The exercise →
Retype everything in the listing, leaving each line exactly as it is.

Supplied information →
▼

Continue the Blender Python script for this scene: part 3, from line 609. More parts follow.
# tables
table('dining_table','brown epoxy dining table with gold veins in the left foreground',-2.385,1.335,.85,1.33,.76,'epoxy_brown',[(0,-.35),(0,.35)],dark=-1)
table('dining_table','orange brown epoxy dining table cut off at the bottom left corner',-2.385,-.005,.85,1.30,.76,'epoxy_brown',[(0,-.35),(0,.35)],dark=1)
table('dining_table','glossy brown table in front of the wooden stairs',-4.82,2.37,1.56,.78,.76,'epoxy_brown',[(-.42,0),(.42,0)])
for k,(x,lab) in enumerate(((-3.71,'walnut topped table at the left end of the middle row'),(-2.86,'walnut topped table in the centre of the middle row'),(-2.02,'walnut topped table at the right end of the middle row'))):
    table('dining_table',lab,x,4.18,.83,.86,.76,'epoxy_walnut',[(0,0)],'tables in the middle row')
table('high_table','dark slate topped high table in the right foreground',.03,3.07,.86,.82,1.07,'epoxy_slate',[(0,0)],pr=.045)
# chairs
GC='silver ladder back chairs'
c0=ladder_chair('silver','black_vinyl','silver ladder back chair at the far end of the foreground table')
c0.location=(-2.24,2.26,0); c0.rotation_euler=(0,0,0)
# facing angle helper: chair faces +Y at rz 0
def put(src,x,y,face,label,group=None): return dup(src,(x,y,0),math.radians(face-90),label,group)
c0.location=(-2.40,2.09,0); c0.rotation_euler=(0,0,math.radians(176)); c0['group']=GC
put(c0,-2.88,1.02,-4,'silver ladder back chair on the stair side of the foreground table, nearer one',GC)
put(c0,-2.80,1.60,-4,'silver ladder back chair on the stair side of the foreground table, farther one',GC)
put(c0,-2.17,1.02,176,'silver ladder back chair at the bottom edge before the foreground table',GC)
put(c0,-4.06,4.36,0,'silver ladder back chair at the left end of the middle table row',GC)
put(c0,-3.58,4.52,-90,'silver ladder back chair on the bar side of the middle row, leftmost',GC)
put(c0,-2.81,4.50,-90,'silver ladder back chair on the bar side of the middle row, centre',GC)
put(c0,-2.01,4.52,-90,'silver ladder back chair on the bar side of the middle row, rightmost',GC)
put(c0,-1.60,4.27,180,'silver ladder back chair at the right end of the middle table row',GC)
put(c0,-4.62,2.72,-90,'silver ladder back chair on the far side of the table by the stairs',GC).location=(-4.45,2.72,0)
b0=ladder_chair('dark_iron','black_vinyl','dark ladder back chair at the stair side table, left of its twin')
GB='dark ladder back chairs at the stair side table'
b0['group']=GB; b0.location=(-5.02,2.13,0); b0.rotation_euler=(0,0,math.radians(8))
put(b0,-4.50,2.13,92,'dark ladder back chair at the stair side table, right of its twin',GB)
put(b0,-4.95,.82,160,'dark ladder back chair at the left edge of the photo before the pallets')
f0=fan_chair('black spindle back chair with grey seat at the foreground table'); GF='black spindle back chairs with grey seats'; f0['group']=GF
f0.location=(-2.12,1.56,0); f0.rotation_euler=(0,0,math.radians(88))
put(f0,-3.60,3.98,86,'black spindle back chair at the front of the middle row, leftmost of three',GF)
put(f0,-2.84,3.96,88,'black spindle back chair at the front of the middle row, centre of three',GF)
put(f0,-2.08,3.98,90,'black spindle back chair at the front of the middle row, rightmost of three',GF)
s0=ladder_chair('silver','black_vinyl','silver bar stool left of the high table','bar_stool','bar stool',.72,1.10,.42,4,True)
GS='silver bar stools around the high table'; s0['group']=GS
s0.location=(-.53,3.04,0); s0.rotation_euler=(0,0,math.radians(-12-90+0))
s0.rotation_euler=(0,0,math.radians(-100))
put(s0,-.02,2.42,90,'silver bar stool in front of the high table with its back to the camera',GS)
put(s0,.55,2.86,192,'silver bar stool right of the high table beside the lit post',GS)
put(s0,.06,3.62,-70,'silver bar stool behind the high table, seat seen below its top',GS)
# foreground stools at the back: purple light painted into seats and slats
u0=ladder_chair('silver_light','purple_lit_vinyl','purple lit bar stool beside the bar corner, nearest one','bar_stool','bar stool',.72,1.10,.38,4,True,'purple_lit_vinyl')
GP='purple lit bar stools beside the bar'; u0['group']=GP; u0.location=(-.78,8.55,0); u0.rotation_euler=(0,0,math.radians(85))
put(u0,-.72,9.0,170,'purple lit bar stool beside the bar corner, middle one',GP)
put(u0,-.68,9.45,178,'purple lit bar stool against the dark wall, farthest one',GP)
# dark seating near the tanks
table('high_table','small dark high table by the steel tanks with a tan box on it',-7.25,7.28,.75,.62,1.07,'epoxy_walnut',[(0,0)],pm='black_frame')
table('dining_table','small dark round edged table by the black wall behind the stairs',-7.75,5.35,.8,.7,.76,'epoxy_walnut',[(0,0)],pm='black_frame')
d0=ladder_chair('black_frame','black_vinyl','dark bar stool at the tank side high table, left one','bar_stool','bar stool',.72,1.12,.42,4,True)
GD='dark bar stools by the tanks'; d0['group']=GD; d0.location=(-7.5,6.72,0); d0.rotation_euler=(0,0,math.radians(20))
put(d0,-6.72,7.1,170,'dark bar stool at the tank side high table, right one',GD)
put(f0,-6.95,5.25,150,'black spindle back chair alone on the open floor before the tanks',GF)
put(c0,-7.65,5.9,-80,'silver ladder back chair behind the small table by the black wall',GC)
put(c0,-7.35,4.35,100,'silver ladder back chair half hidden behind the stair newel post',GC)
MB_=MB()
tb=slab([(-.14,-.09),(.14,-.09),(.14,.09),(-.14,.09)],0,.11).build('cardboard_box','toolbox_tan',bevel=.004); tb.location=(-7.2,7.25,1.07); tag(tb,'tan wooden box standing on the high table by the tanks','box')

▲

Solved problem →
Continue the Blender Python script for this scene: part 3, from line 609. More parts follow.
# tables
table('dining_table','brown epoxy dining table with gold veins in the left foreground',-2.385,1.335,.85,1.33,.76,'epoxy_brown',[(0,-.35),(0,.35)],dark=-1)
table('dining_table','orange brown epoxy dining table cut off at the bottom left corner',-2.385,-.005,.85,1.30,.76,'epoxy_brown',[(0,-.35),(0,.35)],dark=1)
table('dining_table','glossy brown table in front of the wooden stairs',-4.82,2.37,1.56,.78,.76,'epoxy_brown',[(-.42,0),(.42,0)])
for k,(x,lab) in enumerate(((-3.71,'walnut topped table at the left end of the middle row'),(-2.86,'walnut topped table in the centre of the middle row'),(-2.02,'walnut topped table at the right end of the middle row'))):
    table('dining_table',lab,x,4.18,.83,.86,.76,'epoxy_walnut',[(0,0)],'tables in the middle row')
table('high_table','dark slate topped high table in the right foreground',.03,3.07,.86,.82,1.07,'epoxy_slate',[(0,0)],pr=.045)
# chairs
GC='silver ladder back chairs'
c0=ladder_chair('silver','black_vinyl','silver ladder back chair at the far end of the foreground table')
c0.location=(-2.24,2.26,0); c0.rotation_euler=(0,0,0)
# facing angle helper: chair faces +Y at rz 0
def put(src,x,y,face,label,group=None): return dup(src,(x,y,0),math.radians(face-90),label,group)
c0.location=(-2.40,2.09,0); c0.rotation_euler=(0,0,math.radians(176)); c0['group']=GC
put(c0,-2.88,1.02,-4,'silver ladder back chair on the stair side of the foreground table, nearer one',GC)
put(c0,-2.80,1.60,-4,'silver ladder back chair on the stair side of the foreground table, farther one',GC)
put(c0,-2.17,1.02,176,'silver ladder back chair at the bottom edge before the foreground table',GC)
put(c0,-4.06,4.36,0,'silver ladder back chair at the left end of the middle table row',GC)
put(c0,-3.58,4.52,-90,'silver ladder back chair on the bar side of the middle row, leftmost',GC)
put(c0,-2.81,4.50,-90,'silver ladder back chair on the bar side of the middle row, centre',GC)
put(c0,-2.01,4.52,-90,'silver ladder back chair on the bar side of the middle row, rightmost',GC)
put(c0,-1.60,4.27,180,'silver ladder back chair at the right end of the middle table row',GC)
put(c0,-4.62,2.72,-90,'silver ladder back chair on the far side of the table by the stairs',GC).location=(-4.45,2.72,0)
b0=ladder_chair('dark_iron','black_vinyl','dark ladder back chair at the stair side table, left of its twin')
GB='dark ladder back chairs at the stair side table'
b0['group']=GB; b0.location=(-5.02,2.13,0); b0.rotation_euler=(0,0,math.radians(8))
put(b0,-4.50,2.13,92,'dark ladder back chair at the stair side table, right of its twin',GB)
put(b0,-4.95,.82,160,'dark ladder back chair at the left edge of the photo before the pallets')
f0=fan_chair('black spindle back chair with grey seat at the foreground table'); GF='black spindle back chairs with grey seats'; f0['group']=GF
f0.location=(-2.12,1.56,0); f0.rotation_euler=(0,0,math.radians(88))
put(f0,-3.60,3.98,86,'black spindle back chair at the front of the middle row, leftmost of three',GF)
put(f0,-2.84,3.96,88,'black spindle back chair at the front of the middle row, centre of three',GF)
put(f0,-2.08,3.98,90,'black spindle back chair at the front of the middle row, rightmost of three',GF)
s0=ladder_chair('silver','black_vinyl','silver bar stool left of the high table','bar_stool','bar stool',.72,1.10,.42,4,True)
GS='silver bar stools around the high table'; s0['group']=GS
s0.location=(-.53,3.04,0); s0.rotation_euler=(0,0,math.radians(-12-90+0))
s0.rotation_euler=(0,0,math.radians(-100))
put(s0,-.02,2.42,90,'silver bar stool in front of the high table with its back to the camera',GS)
put(s0,.55,2.86,192,'silver bar stool right of the high table beside the lit post',GS)
put(s0,.06,3.62,-70,'silver bar stool behind the high table, seat seen below its top',GS)
# foreground stools at the back: purple light painted into seats and slats
u0=ladder_chair('silver_light','purple_lit_vinyl','purple lit bar stool beside the bar corner, nearest one','bar_stool','bar stool',.72,1.10,.38,4,True,'purple_lit_vinyl')
GP='purple lit bar stools beside the bar'; u0['group']=GP; u0.location=(-.78,8.55,0); u0.rotation_euler=(0,0,math.radians(85))
put(u0,-.72,9.0,170,'purple lit bar stool beside the bar corner, middle one',GP)
put(u0,-.68,9.45,178,'purple lit bar stool against the dark wall, farthest one',GP)
# dark seating near the tanks
table('high_table','small dark high table by the steel tanks with a tan box on it',-7.25,7.28,.75,.62,1.07,'epoxy_walnut',[(0,0)],pm='black_frame')
table('dining_table','small dark round edged table by the black wall behind the stairs',-7.75,5.35,.8,.7,.76,'epoxy_walnut',[(0,0)],pm='black_frame')
d0=ladder_chair('black_frame','black_vinyl','dark bar stool at the tank side high table, left one','bar_stool','bar stool',.72,1.12,.42,4,True)
GD='dark bar stools by the tanks'; d0['group']=GD; d0.location=(-7.5,6.72,0); d0.rotation_euler=(0,0,math.radians(20))
put(d0,-6.72,7.1,170,'dark bar stool at the tank side high table, right one',GD)
put(f0,-6.95,5.25,150,'black spindle back chair alone on the open floor before the tanks',GF)
put(c0,-7.65,5.9,-80,'silver ladder back chair behind the small table by the black wall',GC)
put(c0,-7.35,4.35,100,'silver ladder back chair half hidden behind the stair newel post',GC)
MB_=MB()
tb=slab([(-.14,-.09),(.14,-.09),(.14,.09),(-.14,.09)],0,.11).build('cardboard_box','toolbox_tan',bevel=.004); tb.location=(-7.2,7.25,1.07); tag(tb,'tan wooden box standing on the high table by the tanks','box')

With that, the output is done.